When I joined Amazon in 1999, it was growing so fast that every holiday season we faced the same problem: not enough people to pack boxes or answer customer calls. So, year after year, we sent our corporate employees into the trenches.
I spent one Christmas working the night shift at our fulfillment center in Fernley, Nevada. Another year, I was in Campbellsville, Kentucky, doing the same. We weren’t there for a photo op or for some short-lived exchange program; we were actually picking, packing, and shipping orders.
At the time, this was a necessity. We didn’t have enough labor. But it turned into something much more valuable. I learned firsthand how our fulfillment centers operated and the problems that arose from expanding from products with relatively uniform shape, size, and weight (books, CDs, DVDs) to selling toys, TVs, and power tools. I saw how hard it is to work on the frontline when your company is growing like crazy and hasn’t had time to build the right tools, processes, and systems. Seemingly simple ideas and changes conceived in corporate HQ can create a mess for the folks working in Fulfillment Centers and our customers.

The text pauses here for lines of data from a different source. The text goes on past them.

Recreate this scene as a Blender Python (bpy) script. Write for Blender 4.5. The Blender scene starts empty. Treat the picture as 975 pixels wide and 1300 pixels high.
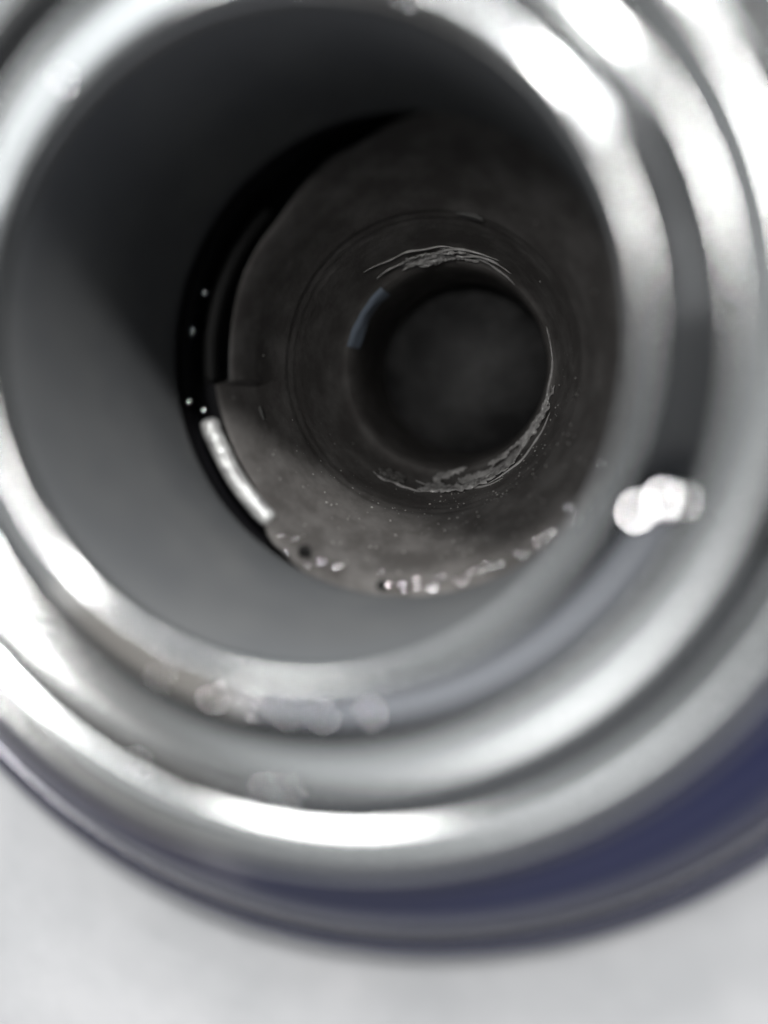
import bpy, bmesh, math, random
from mathutils import Vector, Matrix, noise
random.seed(7)
scene = bpy.context.scene
COL = scene.collection
# units: 1 = 1 cm; the fitting stands on its flange, axis +Z, mouth of the bore at z = 0
# ------------------------------------------------------------------ camera
F_PX = 1200.0
cd = bpy.data.cameras.new('camera')
cd.sensor_fit = 'AUTO'; cd.sensor_width = 36.0
cd.lens = 36.0 * F_PX / 1300.0
cd.clip_start = 0.05; cd.clip_end = 500
cam = bpy.data.objects.new('camera', cd); COL.objects.link(cam)
right = Vector((0.97104954, -0.0299177 * 0, -0.23887819))
d = Vector((.246, -.13, 1.0)).normalized(); P0 = Vector((-.278, -.491, 2.837))
ez = -d; ey = Vector((0, -1, 0)); ey = (ey - ey.dot(ez) * ez).normalized(); ex = ey.cross(ez)
W = lambda v: Vector((ex.dot(v), ey.dot(v), ez.dot(v)))
loc = W(-P0); cx, cy, cz = W(Vector((1, 0, 0))), W(Vector((0, -1, 0))), W(Vector((0, 0, -1)))
m = Matrix((cx, cy, cz)).transposed().to_4x4(); m.translation = loc
cam.matrix_world = m
cd.dof.use_dof = True; cd.dof.focus_distance = 5.1; cd.dof.aperture_fstop = 0.116
scene.camera = cam
scene.render.resolution_x, scene.render.resolution_y = 768, 1024
# ------------------------------------------------------------------ light
w = bpy.data.worlds.new('World'); scene.world = w; w.use_nodes = True
bg = w.node_tree.nodes['Background']; bg.inputs[0].default_value = (.75, .82, 1.0, 1); bg.inputs[1].default_value = 0.016
def lamp(name, az, el, dist, sx, sy, radiance, col=(1, 1, 1), roll=0, shape='RECTANGLE'):
    l = bpy.data.lights.new(name, 'AREA'); l.shape = shape; l.size = sx; l.size_y = sy
    A = sx * sy * (math.pi / 4 if shape in ('DISK', 'ELLIPSE') else 1)
    l.energy = radiance * math.pi * A; l.color = col
    o = bpy.data.objects.new(name, l); COL.objects.link(o)
    a, e = math.radians(az), math.radians(el)
    p = Vector((math.cos(a) * math.cos(e), math.sin(a) * math.cos(e), math.sin(e))) * dist
    o.location = p
    o.rotation_euler = (p.to_track_quat('Z', 'Y') @ Matrix.Rotation(math.radians(roll), 3, 'Z').to_quaternion()).to_euler()
    return o
lamp('overhead_lamp', 92, 80.2, 10.55, 1.0, 1.0, 150, (1, .985, .96), shape='DISK')
lamp('desk_lamp', 112, 38, 16, 6, 1.2, 54, (1, .985, .96), shape='ELLIPSE')
lamp('key_lamp', 64, 48, 20, 2.0, 2.0, 290, (1, .99, .97), shape='DISK')
lamp('ceiling_panel', 170, 66, 40, 34, 34, .22, (.97, .99, 1))
lamp('spot_lamp', 157, 60, 12.0, 1.6, 1.6, 7, shape='DISK')
lamp('tube_lamp', 68, 34, 30, 20, .5, 60)
lamp('tube_lamp', 67, 40, 30, 20, .5, 60)
lamp('tall_window', 108, 34, 40, 54, 40, .45, (.95, .98, 1))
lamp('low_fill', 118, 9, 40, 68, 16, 3.0, (.95, .98, 1))  # added panel to whiten the upper lip, no window known there
lamp('side_window', 152, 42, 40, 40, 32, .28, (.95, .98, 1))
lamp('far_fill', 184, 14, 40, 44, 26, .85, (.97, .98, 1))  # unseen light panel added to brighten the right-hand bead
lamp('warm_fill', 226, 9, 40, 26, 18, .72, (1, .93, .86))  # invented warm panel, added to tint the left of the rim
lamp('far_fill', 32, 16, 40, 36, 24, .2, (.97, .98, 1))  # another added panel, fill for the left bore wall
lamp('far_fill', 2, 38, 40, 30, 40, .09, (.97, .98, 1))  # weak panel added to lift the dark valley on the right lip
lamp('dim_fill', 284, 16, 40, 78, 16, .8, (.90, .92, 1))  # added fill with no known source, lifts the lower lip
scene.view_settings.view_transform = 'Standard'; scene.view_settings.look = 'None'
scene.view_settings.exposure = 0; scene.view_settings.gamma = 1
scene.render.engine = 'CYCLES'
scene.cycles.use_denoising = True
scene.cycles.max_bounces = 10; scene.cycles.diffuse_bounces = 2; scene.cycles.glossy_bounces = 8
scene.cycles.sample_clamp_indirect = 8; scene.cycles.caustics_reflective = False; scene.cycles.caustics_refractive = False
# ------------------------------------------------------------------ materials
def mat(name, col, rough=.4, metal=0, coat=0, spec=.5, var=None, bump=None, scale=6, rvar=0, coat_rough=.1):
    M = bpy.data.materials.new(name); M.use_nodes = True
    nt = M.node_tree; b = nt.nodes['Principled BSDF']
    b.inputs['Base Color'].default_value = (*col, 1); b.inputs['Roughness'].default_value = rough
    b.inputs['Metallic'].default_value = metal; b.inputs['Coat Weight'].default_value = coat
    b.inputs['Coat Roughness'].default_value = coat_rough
    b.inputs['Specular IOR Level'].default_value = spec
    if var or bump or rvar:
        tc = nt.nodes.new('ShaderNodeTexCoord'); n = nt.nodes.new('ShaderNodeTexNoise')
        n.inputs['Scale'].default_value = scale; n.inputs['Detail'].default_value = 8; n.inputs['Roughness'].default_value = .62
        nt.links.new(tc.outputs['Object'], n.inputs['Vector'])
        if var:
            r = nt.nodes.new('ShaderNodeValToRGB')
            r.color_ramp.elements[0].position = .42; r.color_ramp.elements[0].color = (*col, 1)
            r.color_ramp.elements[1].position = .68; r.color_ramp.elements[1].color = (*var, 1)
            nt.links.new(n.outputs[0], r.inputs[0]); nt.links.new(r.outputs[0], b.inputs['Base Color'])
        if rvar:
            mr = nt.nodes.new('ShaderNodeMapRange'); mr.inputs['To Min'].default_value = rough - rvar; mr.inputs['To Max'].default_value = rough + rvar
            nt.links.new(n.outputs[0], mr.inputs['Value']); nt.links.new(mr.outputs[0], b.inputs['Roughness'])
        if bump:
            n2 = nt.nodes.new('ShaderNodeTexNoise'); n2.inputs['Scale'].default_value = bump[1]; n2.inputs['Detail'].default_value = 6
            nt.links.new(tc.outputs['Object'], n2.inputs['Vector'])
            bp = nt.nodes.new('ShaderNodeBump'); bp.inputs['Strength'].default_value = bump[0]; bp.inputs['Distance'].default_value = .02
            nt.links.new(n2.outputs[0], bp.inputs['Height']); nt.links.new(bp.outputs[0], b.inputs['Normal'])
    return M
M_CHROME = mat('polished_steel', (.50, .51, .51), .16, 1)
M_BORE = mat('satin_grey_metal', (.145, .151, .158), .8, .0, spec=.0, var=(.175, .18, .183), bump=(.04, 20), scale=2.5)
M_NAVY = mat('navy_reflection', (.016, .020, .072), .16, 0, coat=.0, spec=.38, scale=3, rvar=.03)  # navy reflected in the chrome body, put into the base colour
M_FLANGE = mat('blue_tinted_chrome', (.30, .30, .33), .18, 1)  # chrome ring, blue tint put in for the navy it reflects
M_SEAT = mat('dusty_black_rubber', (.125, .118, .114), .65, 0, spec=.12, var=(.215, .207, .201), bump=(.2, 26), scale=5)
M_DARK = mat('black_groove', (.014, .014, .017), .5)
M_WIRE = mat('spring_steel', (.85, .86, .85), .3, .3, var=(.32, .32, .33), scale=13, bump=(.8, 17))
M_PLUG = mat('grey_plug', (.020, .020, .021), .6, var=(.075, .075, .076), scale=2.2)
M_BURR = mat('pale_rubber_flash', (.60, .59, .58), .2, var=(.30, .29, .285), scale=16)
M_SMEAR = mat('thin_grey_smear', (.14, .135, .13), .5, var=(.22, .215, .21), scale=14)
M_FLAKE = mat('pale_flake', (.22, .22, .215), .45)
M_CLOTH = mat('white_sheet', (.50, .51, .525), .7, var=(.60, .605, .62), bump=(.15, 3), scale=1.1)
M_DUST = mat('pale_dust', (.5, .49, .47), .35, spec=.8)
M_GLINT = mat('mirror_glint', (.85, .86, .88), .05, 1)  # mirror metal for the added glint flakes
M_CRUMB_SHADE = mat('black_grit_and_shade', (.006, .006, .006), .7)  # grit colour, also paints the shade on the upper ring end
M_STRIP = mat('bluish_strip', (.30, .36, .45), .3)
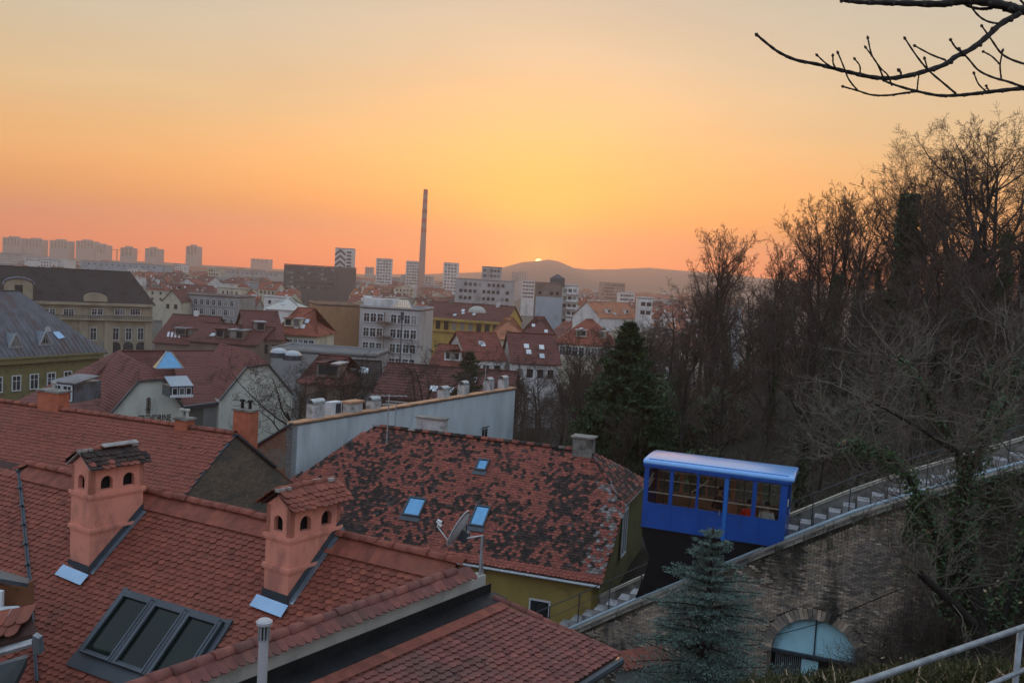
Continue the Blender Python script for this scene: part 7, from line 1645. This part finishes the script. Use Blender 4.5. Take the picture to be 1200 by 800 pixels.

All of the problems flow downstream.
After a few years, as we scaled up, we no longer needed to pull people out of headquarters to meet holiday demand. Our capacity to handle the holiday rush increased, but the value of that hands-on exposure was too great to abandon.
So, Amazon turned it into a formal program called “Customer Connection” (C2).
Under C2, every Amazonian was expected to spend time each year working alongside our customer service and fulfillment teams, regardless of their title. This was often more of a shadowing or immersion experience, but the goal was clear: getting closer to frontline operations and the customer experience.
The point of continuing to do this after it was operationally necessary was to increase operational understanding. By experiencing the work hands-on, you might discover that a product your team built was adding friction, or that a policy created in Seattle made life harder in Shakopee, Minnesota. The point was to see things you would never see from behind your desk.
C2 is yet another example of the mechanisms Amazon has created to reinforce the Leadership Principle, Customer Obsession.